* BEGIN DATA FOR THIS TASK *

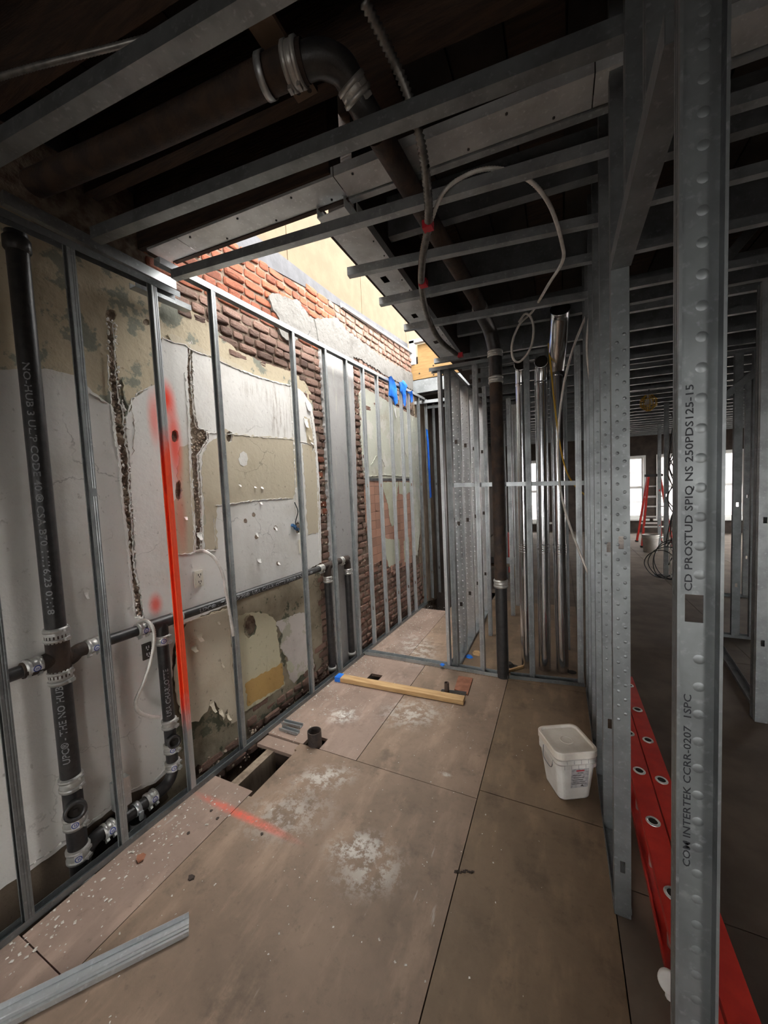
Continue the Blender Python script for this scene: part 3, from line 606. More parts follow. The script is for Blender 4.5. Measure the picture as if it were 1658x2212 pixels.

* END DATA FOR THIS TASK *
* BEGIN DATA FOR THIS TASK *

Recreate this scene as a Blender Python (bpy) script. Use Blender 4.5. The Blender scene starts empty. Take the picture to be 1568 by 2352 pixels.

* END DATA FOR THIS TASK *
* BEGIN DATA FOR THIS TASK *

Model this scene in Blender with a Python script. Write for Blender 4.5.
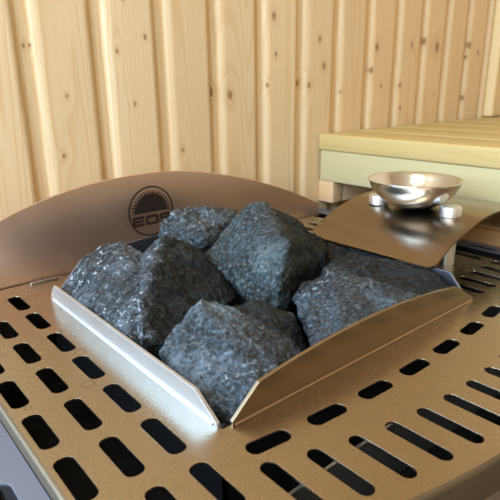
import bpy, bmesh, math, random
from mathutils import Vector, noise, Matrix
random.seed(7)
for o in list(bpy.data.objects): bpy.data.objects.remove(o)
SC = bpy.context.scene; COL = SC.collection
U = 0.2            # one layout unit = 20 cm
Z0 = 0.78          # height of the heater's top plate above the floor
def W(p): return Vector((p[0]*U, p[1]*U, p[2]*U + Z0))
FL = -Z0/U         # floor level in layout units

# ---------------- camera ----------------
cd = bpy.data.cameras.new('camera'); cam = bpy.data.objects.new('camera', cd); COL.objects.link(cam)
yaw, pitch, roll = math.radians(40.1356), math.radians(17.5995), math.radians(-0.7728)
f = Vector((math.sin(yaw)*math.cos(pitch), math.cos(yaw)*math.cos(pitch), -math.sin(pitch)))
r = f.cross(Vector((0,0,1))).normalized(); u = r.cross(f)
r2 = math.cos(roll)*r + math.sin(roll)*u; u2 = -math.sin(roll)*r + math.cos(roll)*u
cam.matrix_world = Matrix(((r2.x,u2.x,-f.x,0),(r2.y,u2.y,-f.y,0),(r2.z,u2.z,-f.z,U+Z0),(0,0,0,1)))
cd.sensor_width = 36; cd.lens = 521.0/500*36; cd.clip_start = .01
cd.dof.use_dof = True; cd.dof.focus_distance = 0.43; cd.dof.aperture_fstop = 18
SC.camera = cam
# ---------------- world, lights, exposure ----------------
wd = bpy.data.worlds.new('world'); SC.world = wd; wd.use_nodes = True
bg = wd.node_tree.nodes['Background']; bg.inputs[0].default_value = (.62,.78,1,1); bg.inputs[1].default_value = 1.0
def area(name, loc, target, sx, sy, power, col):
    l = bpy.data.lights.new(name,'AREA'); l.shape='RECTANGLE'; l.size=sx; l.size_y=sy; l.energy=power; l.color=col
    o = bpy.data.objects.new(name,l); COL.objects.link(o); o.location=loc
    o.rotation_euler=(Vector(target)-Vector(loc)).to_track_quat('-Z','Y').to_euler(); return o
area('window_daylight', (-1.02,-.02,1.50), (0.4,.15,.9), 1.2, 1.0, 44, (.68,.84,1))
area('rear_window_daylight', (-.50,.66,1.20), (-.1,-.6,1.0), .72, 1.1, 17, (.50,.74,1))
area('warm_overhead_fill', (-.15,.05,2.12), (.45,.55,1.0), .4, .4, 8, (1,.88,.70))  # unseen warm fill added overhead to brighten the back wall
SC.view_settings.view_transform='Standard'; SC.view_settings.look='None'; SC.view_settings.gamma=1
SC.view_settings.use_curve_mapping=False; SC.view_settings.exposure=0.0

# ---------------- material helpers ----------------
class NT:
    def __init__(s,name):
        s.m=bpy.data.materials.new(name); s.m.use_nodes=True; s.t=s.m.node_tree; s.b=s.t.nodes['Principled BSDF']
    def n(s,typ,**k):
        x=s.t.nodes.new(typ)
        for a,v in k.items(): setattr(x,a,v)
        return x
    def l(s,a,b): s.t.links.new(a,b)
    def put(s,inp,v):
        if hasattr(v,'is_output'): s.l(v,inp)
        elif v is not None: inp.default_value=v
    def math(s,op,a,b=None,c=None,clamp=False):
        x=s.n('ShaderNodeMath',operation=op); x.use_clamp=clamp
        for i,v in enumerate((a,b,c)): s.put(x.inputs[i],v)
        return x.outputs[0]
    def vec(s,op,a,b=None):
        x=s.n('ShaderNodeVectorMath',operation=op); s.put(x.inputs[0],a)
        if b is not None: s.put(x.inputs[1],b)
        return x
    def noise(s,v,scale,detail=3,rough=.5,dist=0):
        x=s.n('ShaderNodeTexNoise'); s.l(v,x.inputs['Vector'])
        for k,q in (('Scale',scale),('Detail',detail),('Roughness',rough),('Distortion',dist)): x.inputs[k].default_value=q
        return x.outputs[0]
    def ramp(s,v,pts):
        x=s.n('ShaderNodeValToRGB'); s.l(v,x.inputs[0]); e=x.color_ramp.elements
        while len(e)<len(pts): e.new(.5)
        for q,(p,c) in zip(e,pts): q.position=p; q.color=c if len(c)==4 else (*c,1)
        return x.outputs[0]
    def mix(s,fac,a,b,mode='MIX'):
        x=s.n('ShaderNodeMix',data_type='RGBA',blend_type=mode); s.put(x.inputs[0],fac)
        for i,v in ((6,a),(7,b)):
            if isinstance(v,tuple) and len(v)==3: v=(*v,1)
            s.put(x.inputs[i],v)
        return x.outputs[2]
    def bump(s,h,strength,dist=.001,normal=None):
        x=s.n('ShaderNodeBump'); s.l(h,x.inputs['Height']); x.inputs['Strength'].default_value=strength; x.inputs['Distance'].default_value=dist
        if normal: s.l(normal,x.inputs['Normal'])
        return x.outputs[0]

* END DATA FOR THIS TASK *

Say how many lines contain "from", and give nothing but that number.

2